Open software for EW hardware
Akkad also emphasized his team’s embrace of government and commercial open system standards, making Pulsar easy to upgrade. “The [current] model is you have a new threat your existing system can’t meet, you buy another box. That paradigm doesn’t scale, so we instead turned that to ‘build the most capable system, keep that hardware, and implement software solutions.”
Thus Anduril offers a developer’s kit to allow third parties to develop software and capabilities to integrate with Pulsar’s hardware. He cited a real-life case of a company with capability 10 years in the making. “We were able to integrate their software capability going from nothing to fieldable [on Pulsar] in 8 months,” Akkad says.
Brose added that third party access was the “…only way to keep pace, move at the speed of relevance for detecting and defeating [evolving threats]. And doing it all over again as the threat inevitably adapts.”
According to Brose, the decision to publicly unveil Pulsar years after it secretly entered operational use stemmed from a realization “…we need to talk more about work we’re doing in this domain” given that the U.S. military “isn’t where it needs to be” regarding preparedness for operations in a high intensity electronic warfare environment like that seen in Ukraine.
He acknowledged that eventually autonomy might reduce drone vulnerability to EW attacks, but argued electronic warfare system would remain a key tool in a multi-layered integrated air defense system incorporating other kinetic and non-kinetic platforms. “There are still a lot of other emissions coming off drones even when not remotely piloted,” he remarked.
Sizing up Pulsar
Anduril wasn’t at liberty to disclose details on Pulsar’s existing clients and number of units already delivered, nor details on antenna wattage and effective range, though Brose explained Pulsar has incorporated varying mission-dependent capabilities, noting some tasks require “10s of meters” and others “hundreds of kilometers.”
Regarding the question of pricing, Brose emphasized that Pulsar would remain effective longer than other EW systems thanks to its easy upgradeability.

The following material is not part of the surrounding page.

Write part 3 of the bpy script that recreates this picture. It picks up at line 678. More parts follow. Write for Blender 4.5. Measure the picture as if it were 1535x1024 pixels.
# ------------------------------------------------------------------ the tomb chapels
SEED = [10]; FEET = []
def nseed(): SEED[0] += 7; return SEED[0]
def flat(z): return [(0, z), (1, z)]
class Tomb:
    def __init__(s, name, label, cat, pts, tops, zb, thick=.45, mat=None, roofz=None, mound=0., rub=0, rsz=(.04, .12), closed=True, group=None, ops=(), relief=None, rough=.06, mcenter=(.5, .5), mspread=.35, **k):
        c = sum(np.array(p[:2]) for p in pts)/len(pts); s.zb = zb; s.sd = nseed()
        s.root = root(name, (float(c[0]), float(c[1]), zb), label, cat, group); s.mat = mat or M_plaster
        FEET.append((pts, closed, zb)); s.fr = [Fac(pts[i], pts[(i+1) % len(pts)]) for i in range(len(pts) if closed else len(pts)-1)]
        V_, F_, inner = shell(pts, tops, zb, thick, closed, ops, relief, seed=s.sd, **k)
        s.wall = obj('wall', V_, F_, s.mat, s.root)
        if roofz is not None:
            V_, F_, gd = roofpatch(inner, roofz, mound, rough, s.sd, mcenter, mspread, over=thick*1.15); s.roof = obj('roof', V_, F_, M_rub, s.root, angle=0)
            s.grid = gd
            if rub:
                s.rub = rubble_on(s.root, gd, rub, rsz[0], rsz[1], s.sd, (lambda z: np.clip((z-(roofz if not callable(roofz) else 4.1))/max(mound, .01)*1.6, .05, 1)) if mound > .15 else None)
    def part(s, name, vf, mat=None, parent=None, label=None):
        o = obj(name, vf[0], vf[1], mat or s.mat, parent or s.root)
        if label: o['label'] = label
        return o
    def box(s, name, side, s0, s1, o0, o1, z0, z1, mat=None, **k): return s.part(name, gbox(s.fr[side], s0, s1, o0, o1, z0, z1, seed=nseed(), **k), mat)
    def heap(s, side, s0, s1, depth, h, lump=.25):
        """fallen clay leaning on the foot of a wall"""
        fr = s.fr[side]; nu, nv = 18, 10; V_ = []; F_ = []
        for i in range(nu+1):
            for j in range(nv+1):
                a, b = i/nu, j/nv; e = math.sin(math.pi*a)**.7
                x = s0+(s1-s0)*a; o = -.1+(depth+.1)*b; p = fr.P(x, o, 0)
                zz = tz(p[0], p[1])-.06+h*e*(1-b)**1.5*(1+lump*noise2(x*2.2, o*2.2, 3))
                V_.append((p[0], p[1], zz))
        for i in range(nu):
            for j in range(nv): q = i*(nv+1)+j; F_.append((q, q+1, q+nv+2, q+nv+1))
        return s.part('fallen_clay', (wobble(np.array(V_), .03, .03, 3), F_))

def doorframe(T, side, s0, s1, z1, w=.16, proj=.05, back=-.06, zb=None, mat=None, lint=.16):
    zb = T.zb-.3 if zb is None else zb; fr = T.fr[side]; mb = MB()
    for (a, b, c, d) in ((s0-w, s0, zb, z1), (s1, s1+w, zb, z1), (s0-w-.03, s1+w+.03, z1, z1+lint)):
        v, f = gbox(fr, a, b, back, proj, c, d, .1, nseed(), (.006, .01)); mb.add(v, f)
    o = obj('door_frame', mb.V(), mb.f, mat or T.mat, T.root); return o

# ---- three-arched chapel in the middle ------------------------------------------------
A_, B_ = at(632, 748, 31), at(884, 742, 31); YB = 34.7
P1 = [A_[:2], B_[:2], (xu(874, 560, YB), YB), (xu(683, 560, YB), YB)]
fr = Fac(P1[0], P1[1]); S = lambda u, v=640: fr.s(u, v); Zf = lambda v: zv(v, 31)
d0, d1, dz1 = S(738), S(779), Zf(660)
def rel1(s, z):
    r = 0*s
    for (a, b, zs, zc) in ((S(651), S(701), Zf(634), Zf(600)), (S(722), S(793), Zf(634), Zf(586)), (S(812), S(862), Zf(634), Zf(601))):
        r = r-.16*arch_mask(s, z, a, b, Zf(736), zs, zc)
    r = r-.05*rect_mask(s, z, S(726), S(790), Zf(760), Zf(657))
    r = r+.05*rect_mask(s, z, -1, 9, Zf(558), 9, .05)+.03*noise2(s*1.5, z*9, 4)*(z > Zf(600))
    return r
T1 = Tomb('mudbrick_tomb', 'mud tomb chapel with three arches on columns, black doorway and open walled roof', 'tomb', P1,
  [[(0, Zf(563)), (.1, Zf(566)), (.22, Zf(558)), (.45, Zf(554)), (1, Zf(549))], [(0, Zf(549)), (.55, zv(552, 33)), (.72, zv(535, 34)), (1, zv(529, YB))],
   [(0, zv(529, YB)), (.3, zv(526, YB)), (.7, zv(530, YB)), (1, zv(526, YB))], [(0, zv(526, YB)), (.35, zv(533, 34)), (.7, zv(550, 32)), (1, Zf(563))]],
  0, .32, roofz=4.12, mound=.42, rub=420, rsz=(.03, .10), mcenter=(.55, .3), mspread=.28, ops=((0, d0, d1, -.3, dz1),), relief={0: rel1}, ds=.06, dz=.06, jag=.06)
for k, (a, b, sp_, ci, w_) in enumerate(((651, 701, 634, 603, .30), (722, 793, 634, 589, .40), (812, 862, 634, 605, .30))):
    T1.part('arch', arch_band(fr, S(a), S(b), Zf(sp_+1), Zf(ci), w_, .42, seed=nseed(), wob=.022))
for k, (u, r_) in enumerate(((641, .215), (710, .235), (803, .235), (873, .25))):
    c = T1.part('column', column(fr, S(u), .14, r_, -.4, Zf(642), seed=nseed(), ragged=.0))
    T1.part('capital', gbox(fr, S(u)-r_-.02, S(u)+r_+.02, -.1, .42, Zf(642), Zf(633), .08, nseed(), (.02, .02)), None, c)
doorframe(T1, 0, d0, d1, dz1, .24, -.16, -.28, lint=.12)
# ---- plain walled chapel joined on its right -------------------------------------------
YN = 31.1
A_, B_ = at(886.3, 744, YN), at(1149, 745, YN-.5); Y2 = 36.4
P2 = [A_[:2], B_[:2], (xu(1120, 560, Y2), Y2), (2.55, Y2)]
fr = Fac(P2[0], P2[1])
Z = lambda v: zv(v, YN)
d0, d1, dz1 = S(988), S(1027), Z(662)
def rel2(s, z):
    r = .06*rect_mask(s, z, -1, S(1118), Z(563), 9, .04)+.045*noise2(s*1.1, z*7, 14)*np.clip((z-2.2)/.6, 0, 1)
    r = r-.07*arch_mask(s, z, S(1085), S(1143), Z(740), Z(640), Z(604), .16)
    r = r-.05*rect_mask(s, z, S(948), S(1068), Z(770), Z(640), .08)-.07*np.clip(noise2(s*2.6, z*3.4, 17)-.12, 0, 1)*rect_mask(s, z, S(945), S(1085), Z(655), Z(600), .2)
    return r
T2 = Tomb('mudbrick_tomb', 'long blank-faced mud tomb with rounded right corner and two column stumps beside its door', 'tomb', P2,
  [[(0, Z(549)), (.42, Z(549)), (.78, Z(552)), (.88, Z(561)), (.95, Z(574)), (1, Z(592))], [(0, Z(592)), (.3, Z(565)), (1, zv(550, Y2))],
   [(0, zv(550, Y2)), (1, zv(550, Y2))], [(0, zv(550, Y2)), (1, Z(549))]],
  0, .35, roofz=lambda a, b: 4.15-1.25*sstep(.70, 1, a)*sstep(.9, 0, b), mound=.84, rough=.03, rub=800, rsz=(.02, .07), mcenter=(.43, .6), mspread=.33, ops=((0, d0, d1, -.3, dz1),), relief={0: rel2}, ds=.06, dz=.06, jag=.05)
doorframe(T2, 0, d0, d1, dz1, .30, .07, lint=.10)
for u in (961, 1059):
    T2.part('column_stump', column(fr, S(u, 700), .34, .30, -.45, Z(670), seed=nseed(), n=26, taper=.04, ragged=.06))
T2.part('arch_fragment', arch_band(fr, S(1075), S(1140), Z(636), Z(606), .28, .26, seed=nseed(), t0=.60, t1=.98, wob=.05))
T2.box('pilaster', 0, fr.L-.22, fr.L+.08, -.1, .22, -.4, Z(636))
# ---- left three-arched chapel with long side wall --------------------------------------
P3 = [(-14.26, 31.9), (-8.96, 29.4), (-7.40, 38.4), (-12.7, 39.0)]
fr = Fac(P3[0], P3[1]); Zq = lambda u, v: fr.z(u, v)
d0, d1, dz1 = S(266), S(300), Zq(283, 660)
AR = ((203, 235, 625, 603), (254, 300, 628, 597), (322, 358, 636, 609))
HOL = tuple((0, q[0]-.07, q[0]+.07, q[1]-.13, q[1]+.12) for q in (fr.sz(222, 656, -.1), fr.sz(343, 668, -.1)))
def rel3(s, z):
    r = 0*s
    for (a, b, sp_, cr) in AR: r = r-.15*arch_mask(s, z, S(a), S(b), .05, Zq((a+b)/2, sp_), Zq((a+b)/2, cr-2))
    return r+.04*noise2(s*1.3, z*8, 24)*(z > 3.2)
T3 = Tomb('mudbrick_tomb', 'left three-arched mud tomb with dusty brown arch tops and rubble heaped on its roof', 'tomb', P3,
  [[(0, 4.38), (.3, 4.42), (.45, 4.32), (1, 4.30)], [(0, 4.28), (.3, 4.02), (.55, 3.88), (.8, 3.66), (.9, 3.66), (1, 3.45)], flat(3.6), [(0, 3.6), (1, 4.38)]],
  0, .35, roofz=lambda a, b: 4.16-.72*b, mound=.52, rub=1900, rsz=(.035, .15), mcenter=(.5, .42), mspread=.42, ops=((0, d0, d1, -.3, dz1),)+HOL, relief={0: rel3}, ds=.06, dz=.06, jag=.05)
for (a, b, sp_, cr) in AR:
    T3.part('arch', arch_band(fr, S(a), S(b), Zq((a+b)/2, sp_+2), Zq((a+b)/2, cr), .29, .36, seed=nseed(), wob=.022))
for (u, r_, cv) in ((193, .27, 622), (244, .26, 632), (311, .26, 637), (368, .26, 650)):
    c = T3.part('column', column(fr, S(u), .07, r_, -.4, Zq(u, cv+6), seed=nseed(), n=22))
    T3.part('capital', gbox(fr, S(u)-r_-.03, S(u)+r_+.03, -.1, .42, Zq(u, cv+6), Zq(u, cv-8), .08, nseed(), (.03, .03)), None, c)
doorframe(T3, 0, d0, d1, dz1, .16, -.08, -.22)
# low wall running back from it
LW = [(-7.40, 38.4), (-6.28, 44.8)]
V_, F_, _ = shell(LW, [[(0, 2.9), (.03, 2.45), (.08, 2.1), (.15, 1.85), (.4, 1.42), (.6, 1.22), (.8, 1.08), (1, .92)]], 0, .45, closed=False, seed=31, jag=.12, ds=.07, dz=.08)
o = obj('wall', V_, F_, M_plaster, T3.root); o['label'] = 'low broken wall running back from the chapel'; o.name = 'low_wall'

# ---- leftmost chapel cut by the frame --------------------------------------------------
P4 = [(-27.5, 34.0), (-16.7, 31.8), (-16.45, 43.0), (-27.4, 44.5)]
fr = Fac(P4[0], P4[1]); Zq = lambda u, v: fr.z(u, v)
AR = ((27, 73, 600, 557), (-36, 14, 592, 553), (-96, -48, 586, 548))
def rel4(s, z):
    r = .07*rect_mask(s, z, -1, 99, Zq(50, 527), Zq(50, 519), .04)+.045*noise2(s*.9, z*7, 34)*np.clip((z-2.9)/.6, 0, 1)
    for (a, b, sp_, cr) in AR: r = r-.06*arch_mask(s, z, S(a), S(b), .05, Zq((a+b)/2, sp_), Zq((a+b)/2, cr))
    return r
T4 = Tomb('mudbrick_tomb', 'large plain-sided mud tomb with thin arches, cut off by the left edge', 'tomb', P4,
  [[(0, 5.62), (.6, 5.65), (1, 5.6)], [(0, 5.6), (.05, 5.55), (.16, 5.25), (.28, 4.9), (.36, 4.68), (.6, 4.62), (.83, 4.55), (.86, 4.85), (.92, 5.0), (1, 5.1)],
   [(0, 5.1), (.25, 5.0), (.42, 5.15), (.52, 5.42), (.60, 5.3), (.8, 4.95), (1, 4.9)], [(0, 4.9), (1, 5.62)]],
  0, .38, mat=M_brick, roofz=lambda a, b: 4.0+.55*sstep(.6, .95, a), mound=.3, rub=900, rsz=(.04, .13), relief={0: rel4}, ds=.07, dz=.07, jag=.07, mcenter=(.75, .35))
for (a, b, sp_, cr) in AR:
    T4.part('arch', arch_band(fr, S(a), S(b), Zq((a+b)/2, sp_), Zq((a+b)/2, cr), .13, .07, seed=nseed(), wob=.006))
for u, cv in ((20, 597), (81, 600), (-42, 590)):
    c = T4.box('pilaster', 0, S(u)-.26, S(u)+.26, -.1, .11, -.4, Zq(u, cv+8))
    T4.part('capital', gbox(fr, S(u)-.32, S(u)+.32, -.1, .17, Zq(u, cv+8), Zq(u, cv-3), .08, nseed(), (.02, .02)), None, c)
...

While hardware and performance characteristics of Pulsar, and specifics on its operational use, remain in the shadows, Anduril’s sales pitch emphasizing adaptability is timely. At present, electronic warfare between Russia and Ukraine is ubiquitous across the frontline because it’s essential to disabling FPV kamikaze drones and leading satellite-guided munitions astray. Accordingly, both sides’ strategies on the radio-frequency spectrum reportedly change on a weekly basis so as to defeat enemy attacks while allowing friendly assets to do their job. And as part of this deadly cat-and-mouse game, EW operators locate each other’s emitters to direct lethal attacks down range.
It remains to be seen whether Pulsar, which the U.S. government procured ‘off the books’, might make its way to a program of record such as the Army’s sweeping Terrestrial Layer System (TLS) program. But Brose said that wasn’t their initial target, adding that “moving into TLS would be a software upgrade for us more than anything else.” The initial focus, he said, has been on air defense, counter-IED, ECM and platform protection missions.